Meine sehr verehrten Damen und Herren, wenn ich zusammenfasse, glaube ich, dass im Ergebnis den Kommunen mit der Novellierung des Thüringer Finanzausgleichsgesetzes eine angemessene Finanzausstattung zugutekommt und die Verteilung der Mittel stärker an den tatsächlichen Bedarfen der Kommunen ausgerichtet wird. Das ist jedenfalls das Ziel unserer Novellierung. Vielen Dank.

(Beifall DIE LINKE, SPD, BÜNDNIS 90/DIE GRÜNEN)

Vielen Dank, Herr Minister. Als Nächster hat der Abgeordnete Maik Kowalleck, CDU-Fraktion, das Wort.
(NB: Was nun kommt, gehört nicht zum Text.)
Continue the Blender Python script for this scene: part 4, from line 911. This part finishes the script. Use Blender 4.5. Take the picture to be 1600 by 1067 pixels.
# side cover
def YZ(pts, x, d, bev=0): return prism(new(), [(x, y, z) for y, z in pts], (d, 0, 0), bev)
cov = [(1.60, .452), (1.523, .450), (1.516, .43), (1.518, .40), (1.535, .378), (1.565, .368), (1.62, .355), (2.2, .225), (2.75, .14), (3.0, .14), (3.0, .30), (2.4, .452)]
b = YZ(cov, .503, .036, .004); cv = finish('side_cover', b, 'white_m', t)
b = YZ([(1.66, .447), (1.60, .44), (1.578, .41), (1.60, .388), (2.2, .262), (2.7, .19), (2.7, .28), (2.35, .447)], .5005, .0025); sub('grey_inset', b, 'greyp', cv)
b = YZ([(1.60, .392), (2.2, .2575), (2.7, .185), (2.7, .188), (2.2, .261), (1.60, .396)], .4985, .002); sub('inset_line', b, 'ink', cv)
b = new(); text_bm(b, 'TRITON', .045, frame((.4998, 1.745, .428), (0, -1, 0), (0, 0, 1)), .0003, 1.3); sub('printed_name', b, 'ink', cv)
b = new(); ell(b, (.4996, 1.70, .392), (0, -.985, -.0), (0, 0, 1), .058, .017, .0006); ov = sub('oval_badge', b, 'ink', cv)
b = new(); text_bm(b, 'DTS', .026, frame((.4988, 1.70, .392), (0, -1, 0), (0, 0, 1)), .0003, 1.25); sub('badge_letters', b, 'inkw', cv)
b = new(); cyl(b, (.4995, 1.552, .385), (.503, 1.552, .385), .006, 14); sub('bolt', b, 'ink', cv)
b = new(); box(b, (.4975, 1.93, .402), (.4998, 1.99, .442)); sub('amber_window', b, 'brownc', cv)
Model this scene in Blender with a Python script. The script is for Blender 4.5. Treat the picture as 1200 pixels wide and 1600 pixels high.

Herr Präsident, meine sehr geehrten Damen und Herren! Wir hatten uns im Vorfeld zur Bestimmung der Tagesordnung darauf geeinigt, dass wir die drei Punkte zusammen beraten. Erst mal vielen Dank, dass wir hier die Möglichkeit haben, das insgesamt zu machen.

(Beifall SPD)

Ich möchte zunächst auf die Ausführungen des Innenministers eingehen. Unser Fraktionsvorsitzender hat hierzu auch schon heute Morgen entsprechende Ausführungen gemacht. Wir sind uns sicher alle einig, dass die Kommunen in unserem Land die notwendige Unterstützung brauchen und auch die notwendige finanzielle Ausstattung, um ihre Aufgaben leisten zu können.

(Beifall CDU, AfD)

Wir haben aber auch hier an dieser Stelle gesehen, dass die Zuweisungen um 100 Millionen Euro pro Haushaltsjahr sinken. Das ist für uns das falsche

Zeichen, Herr Minister, das wir in der heutigen Zeit in Richtung unserer Kommunen senden. Rot-RotGrün nimmt den Kommunen 100 Millionen von der Finanzausgleichsmasse weg und zusätzlich wird die darin enthaltene Schlüsselmasse um 130 Millionen Euro gekürzt. Wir sehen gerade auch vor Ort – viele unserer Abgeordneten, gerade in der CDUFraktion, kommen aus dem ländlichen Raum –, dass den Kommunen das Wasser bis zum Hals steht.

(Beifall CDU, AfD)

Da müssen wir ganz klar gegensteuern. Wir haben alle unsere Beispiele in den Kommunen. Ich nenne hier meine Heimatstadt Saalfeld. Wir haben bis zum heutigen Tag für dieses Jahr keinen Haushalt beschlossen und das liegt eben auch an den Rahmenbedingungen, die wir vorfinden.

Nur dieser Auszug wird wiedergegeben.